Da un’altra corrente,
fortemente rappresentata da alcuni esponenti del Pd, Napolitano si sarebbe
comportato da Presidente esemplare perché, pur non essendo tenuto a farlo, ha
concesso la propria testimonianza ai giudici. In verità c’è da dire che se per
un privato cittadino aiutare a scovare la verità su un tema così scottante come
la trattativa tra lo Stato e la mafia è un dovere civico, per un Presidente
della Repubblica, che all’epoca era Presidente della Camera, testimoniare
davanti a tali giudici dovrebbe essere un’urgenza improrogabile e al dovere
civico e morale si aggiunge anche quello politico. Tanto più che l’interrogatorio
ha portato via solo tre ore, compresa la pausa, quindi non si capisce cosa ci
sia di eccezionale in questa paternalistica concessione. Lo stesso Napolitano
ha più volte fatto appello all’operato dei magistrati per la famosa “ricerca
della verità”. Ha fatto quindi solo il suo dovere.
Meno degni di nota e più
ridicoli sono i commenti di coloro che hanno visto nella “sfilata” di
magistrati al Quirinale una cosa indegna e lesiva
nei confronti dell’istituzione.

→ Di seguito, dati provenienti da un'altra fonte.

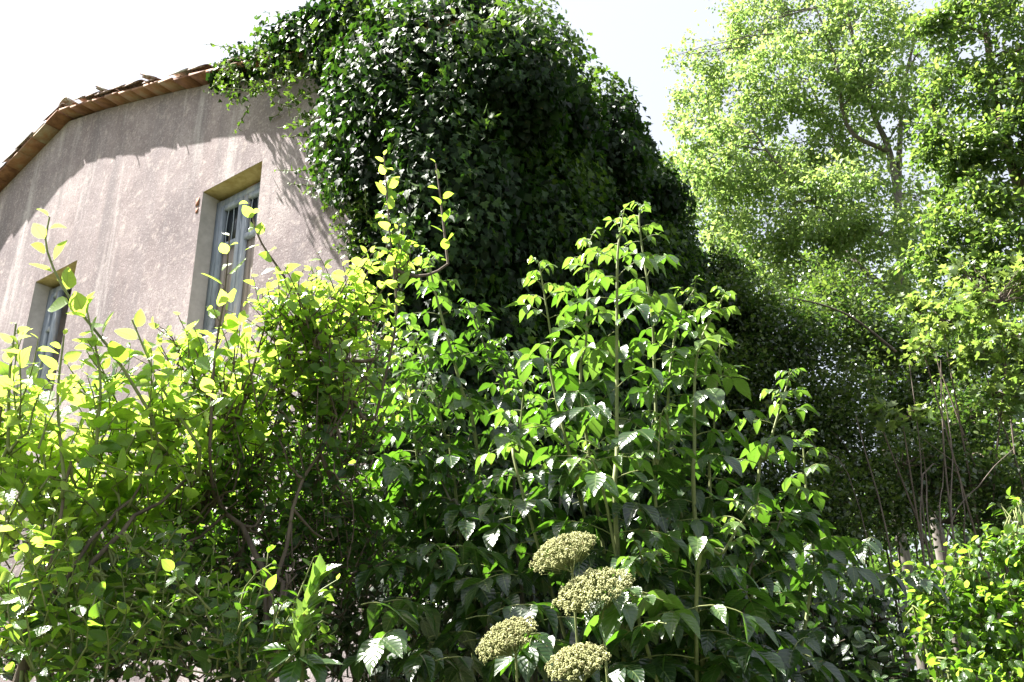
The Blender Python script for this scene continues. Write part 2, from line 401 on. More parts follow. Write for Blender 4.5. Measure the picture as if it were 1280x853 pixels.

A queste obiezioni basta rispondere dicendo
che Napolitano era liberissimo di recarsi personalmente a Palermo evitando a tutte
quelle persone persone di “sfilare” al Quirinale; ma anche che se dei
magistrati indagano su un tema scottantissimo e vedono in una persona un
prezioso testimone, quest’ultimo, sia esso un normale cittadino o il Capo dello
Stato (che è anche un cittadino!), deve concedere il proprio contributo: e se
il testimone fa il Presidente della Repubblica e non vuole andare a Palermo dai
magistrati, è normale che siano questi ad andare da lui al Quirinale. Non
possono mica aspettarlo in piazza! Tanto più se si tratta di Giorgio
Napolitano, poi, che dopo aver ordinato la
distruzione delle intercettazioni che lo vedevano a telefono con Mancino,
sempre relativamente alla trattativa, ha perso un bel po' di credibilità.
Ad ogni modo, nei prossimi
giorni dovranno essere resi noti i verbali di questo interrogatorio e ci si
potrà fare un’idea più precisa di cosa sia stato detto. Restiamo in attesa.